From the listing that follows, reproduce only the lines from the one holding "What Blender Python" through the one holding "C = scene.collection", both included, with no pictures.

--- begin Records for this exercise ---

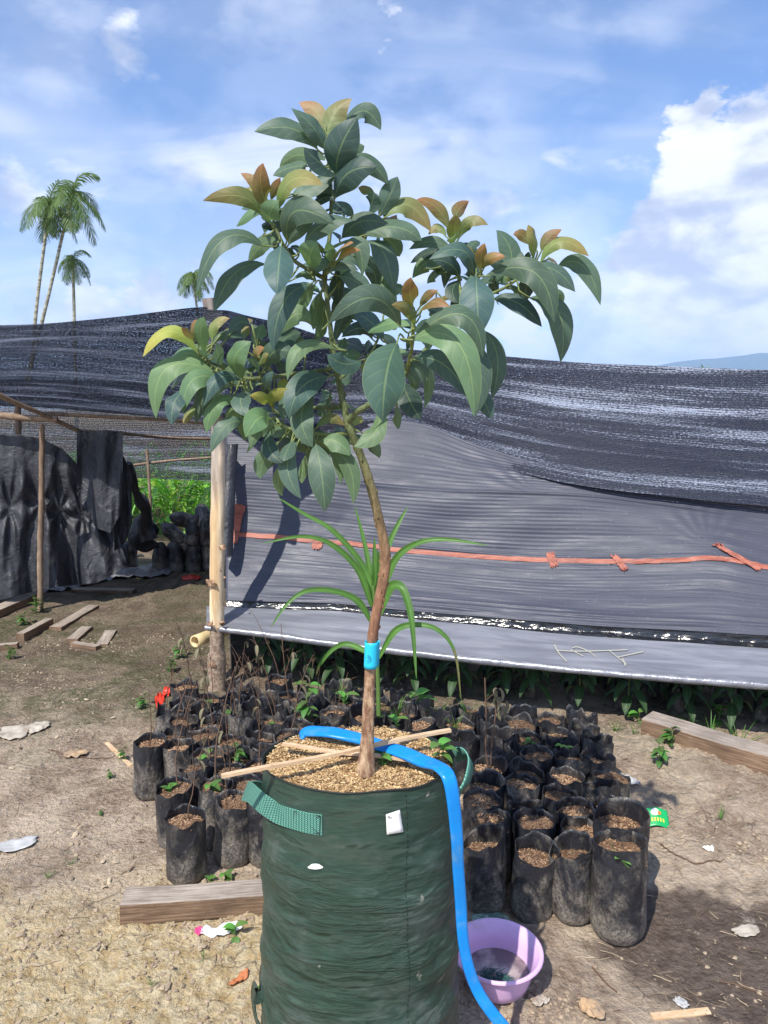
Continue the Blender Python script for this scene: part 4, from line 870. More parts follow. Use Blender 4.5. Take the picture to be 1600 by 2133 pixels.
# rolled lower edge round a bamboo pole
e_ = crv(edge); m = MB(); pts = [P(px, interp(e_, px)[0], interp(e_, px)[1]) + Vector((0, .01, -.006)) for px in range(428, 2700, 20)]
m.tube(pts, [.019*(1+.12*mnoise.noise(Vector((i*.4, 0, 0)))) for i in range(len(pts))], 12, wob=.2); m.build('rolled_edge', 'film_light', film)
bl = pts[0]; dirp = (pts[0]-pts[4]).normalized(); m = MB(); rings = []
c_ = P(420, 1331, 4.12); dirp = Vector((-.42, -.9, .03)).normalized()
m.tube([c_ + dirp*.06, c_, c_ - dirp*.25, c_ - dirp*.5], .026, 16, cap=False)
e1 = m.v[:16]; 
o = m.build('bamboo_pole', 'bamboo'); o.modifiers.new('t', 'SOLIDIFY').thickness = -.010
tag(o, 'yellow bamboo pole end poking out beside the foot of the thick post', 'bamboo pole')
# orange tape
def tape_strip(pts, wd, nm='tape_strip', off=.008):
    m = MB(); rows = []
    ps = spline(pts, 10)
    for i, p in enumerate(ps):
        j = mnoise.noise(Vector((i*.5, wd, 0)))*.35
        a = on_film(p[0], p[1]-wd*(.5+j*.4), off+.004*abs(j)); b = on_film(p[0], p[1]+wd*(.5-j*.3), off); mid = on_film(p[0], p[1], off+.0012)
        rows.append([a, a.lerp(mid, .5)+Vector((0, -.001*math.sin(i*2), 0)), mid, mid.lerp(b, .5), b])
    m.grid(rows); return m
m = tape_strip([(478, 1113), (560, 1118), (640, 1126), (740, 1134), (830, 1146), (1000, 1160), (1150, 1168), (1300, 1170), (1400, 1168), (1480, 1163), (1540, 1170), (1599, 1183)], 9.5)
tp0 = m.build('orange_tape', 'tape', film)
def patch(poly, nm='tape_patch'):
    m = MB(); n_ = 12; rows = []
    (x0, y0), (x1, y1), (x2, y2), (x3, y3) = poly
    for i in range(n_+1):
        t = i/n_; r = []
        for k in range(n_+1):
            s = k/n_; j = random.uniform(-1.5, 1.5) if k in (0, n_) else 0; j2 = random.uniform(-4, 4) if i in (0, n_) else 0
            px = (x0*(1-s)+x1*s)*(1-t) + (x3*(1-s)+x2*s)*t + j; py = (y0*(1-s)+y1*s)*(1-t) + (y3*(1-s)+y2*s)*t + j2
            r.append(on_film(px, py, .012 + .003*random.random()))
        rows.append(r)
    m.grid(rows); return m.build(nm, 'tape', tp0)
patch([(488, 1050), (512, 1056), (494, 1132), (468, 1134)]); patch([(655, 1120), (676, 1126), (668, 1146), (648, 1142)]); patch([(1136, 1152), (1152, 1153), (1162, 1180), (1146, 1182)]); patch([(1270, 1158), (1286, 1158), (1308, 1186), (1292, 1188)])
patch([(1480, 1134), (1500, 1136), (1585, 1184), (1575, 1190)])
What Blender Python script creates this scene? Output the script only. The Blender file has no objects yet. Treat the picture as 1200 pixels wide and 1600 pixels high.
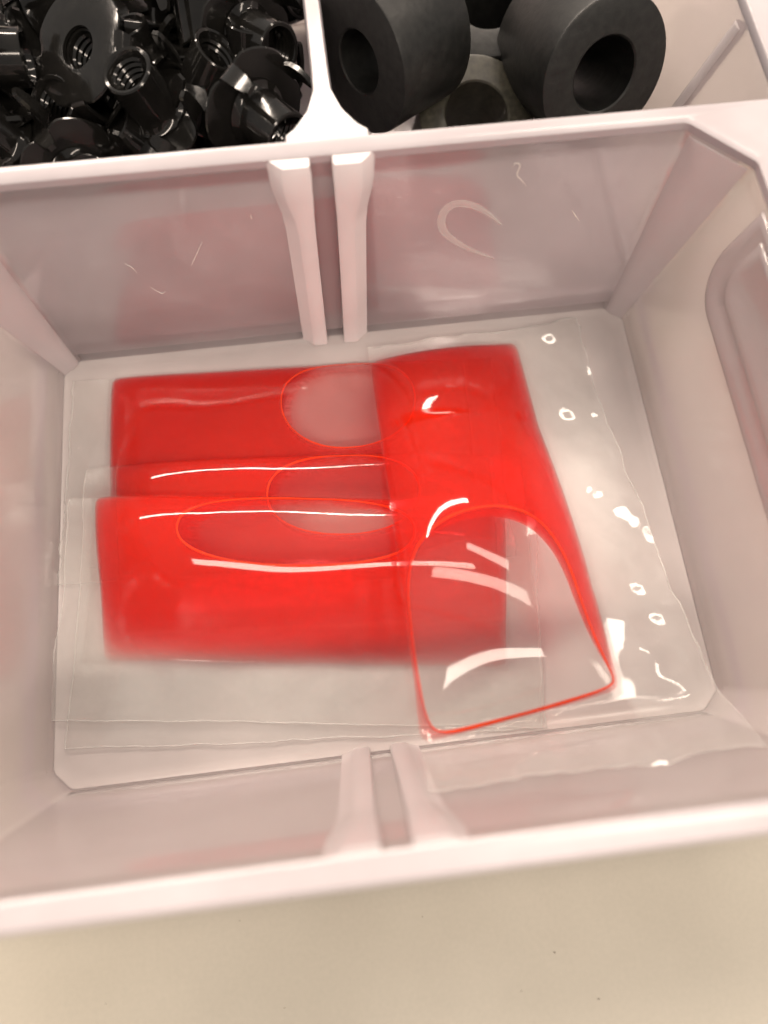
import bpy, bmesh, math, random
import numpy as np
from mathutils import Vector, Matrix, Euler

MM = 0.001
rnd = random.Random(7)
scene = bpy.context.scene
C = scene.collection

# ------------------------------------------------------------------ camera
cam_d = bpy.data.cameras.new("camera")
cam = bpy.data.objects.new("camera", cam_d)
C.objects.link(cam)
cam.location = (-0.814 * MM, -26.582 * MM, 98.805 * MM)
cam.rotation_euler = (0.279, -0.004, -0.117)
cam_d.sensor_fit = 'VERTICAL'
cam_d.sensor_height = 32.0
cam_d.lens = 32.0 * 967.8 / 1600.0
cam_d.clip_start = 0.002
cam_d.clip_end = 50.0
cam_d.dof.use_dof = True
cam_d.dof.focus_distance = 0.098
cam_d.dof.aperture_fstop = 7.2
scene.camera = cam

# ------------------------------------------------------------------ world, lamps, exposure
w = bpy.data.worlds.new("World")
scene.world = w
w.use_nodes = True
bg = w.node_tree.nodes["Background"]
bg.inputs[0].default_value = (1.0, 0.93, 0.87, 1)
bg.inputs[1].default_value = 0.34

def lamp(name, loc, target, sx, sy, power, col=(1.0, 0.9, 0.78), spin=0.0):
    d = bpy.data.lights.new(name, 'AREA')
    d.shape = 'RECTANGLE'
    d.size, d.size_y = sx, sy
    d.energy = power
    d.color = col
    o = bpy.data.objects.new(name, d)
    o.location = loc
    q = (Vector(target) - Vector(loc)).to_track_quat('-Z', 'Y')
    o.rotation_euler = (q.to_matrix() @ Matrix.Rotation(spin, 3, 'Z')).to_euler()
    C.objects.link(o)
    return o

WARM = (1.0, 0.85, 0.72)
lamp("ceiling_lamp", (-0.30, 1.20, 1.15), (0, 0, 0), 2.4, 0.10, 37, WARM, 0.1)
lamp("ceiling_lamp", (0.80, 0.36, 1.5), (0, 0, 0), 1.0, 0.16, 7, WARM, 0.9)
lamp("ceiling_lamp", (0.40, -1.06, 1.5), (0.40, 0.0, 0), 2.4, 0.16, 24, WARM, 0.0)

vs = scene.view_settings
vs.view_transform = 'Standard'
vs.look = 'None'
vs.exposure = 0.35
vs.gamma = 1.0
vs.use_curve_mapping = False
cy = scene.cycles
cy.max_bounces = 10
cy.diffuse_bounces = 5
cy.glossy_bounces = 6
cy.transmission_bounces = 10
cy.transparent_max_bounces = 48
cy.caustics_reflective = False
cy.caustics_refractive = False
cy.sample_clamp_indirect = 6.0
cy.use_denoising = True
cy.use_light_tree = False
cy.use_adaptive_sampling = True
cy.adaptive_threshold = 0.05

# ------------------------------------------------------------------ materials
def new_mat(name):
    m = bpy.data.materials.new(name)
    m.use_nodes = True
    nt = m.node_tree
    for n in list(nt.nodes):
        nt.nodes.remove(n)
    out = nt.nodes.new('ShaderNodeOutputMaterial')
    return m, nt, out

def N(nt, typ, **kw):
    n = nt.nodes.new(typ)
    for k, v in kw.items():
        setattr(n, k, v)
    return n

def setin(n, **kw):
    for k, v in kw.items():
        n.inputs[k.replace('_', ' ')].default_value = v

def math_node(nt, op, a, b=None, clamp=False):
    n = N(nt, 'ShaderNodeMath', operation=op, use_clamp=clamp)
    for i, x in enumerate((a, b)):
        if x is None:
            continue
        if isinstance(x, (int, float)):
            n.inputs[i].default_value = x
        else:
            nt.links.new(x, n.inputs[i])
    return n.outputs[0]

def schlick(nt, f0, normal=None):
    """view-angle mirror reflectance of a clear sheet, same from both sides"""
    g = N(nt, 'ShaderNodeNewGeometry')
    d = N(nt, 'ShaderNodeVectorMath', operation='DOT_PRODUCT')
    nt.links.new(normal if normal else g.outputs['Normal'], d.inputs[0])
    nt.links.new(g.outputs['Incoming'], d.inputs[1])
    c = math_node(nt, 'ABSOLUTE', d.outputs['Value'])
    p = math_node(nt, 'POWER', math_node(nt, 'SUBTRACT', 1.0, c, True), 5.0)
    return math_node(nt, 'ADD', math_node(nt, 'MULTIPLY', p, 1 - f0), f0, True)

def noise_bump(nt, scale, strength, dist, detail=2.0, stretch=None):
    tc = N(nt, 'ShaderNodeTexCoord')
    mp = N(nt, 'ShaderNodeMapping')
    if stretch:
        mp.inputs['Scale'].default_value = stretch
    nt.links.new(tc.outputs['Object'], mp.inputs[0])
    t = N(nt, 'ShaderNodeTexNoise')
    setin(t, Scale=scale, Detail=detail)
    nt.links.new(mp.outputs[0], t.inputs['Vector'])
    b = N(nt, 'ShaderNodeBump')
    setin(b, Strength=strength, Distance=dist)
    nt.links.new(t.outputs[0], b.inputs['Height'])
    return b.outputs[0], t.outputs[0]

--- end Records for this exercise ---

_The output_:
What Blender Python script creates this scene? Output the script only. The Blender file has no objects yet. Treat the picture as 1200 pixels wide and 1600 pixels high.
import bpy, bmesh, math, random
import numpy as np
from mathutils import Vector, Matrix, Euler

MM = 0.001
rnd = random.Random(7)
scene = bpy.context.scene
C = scene.collection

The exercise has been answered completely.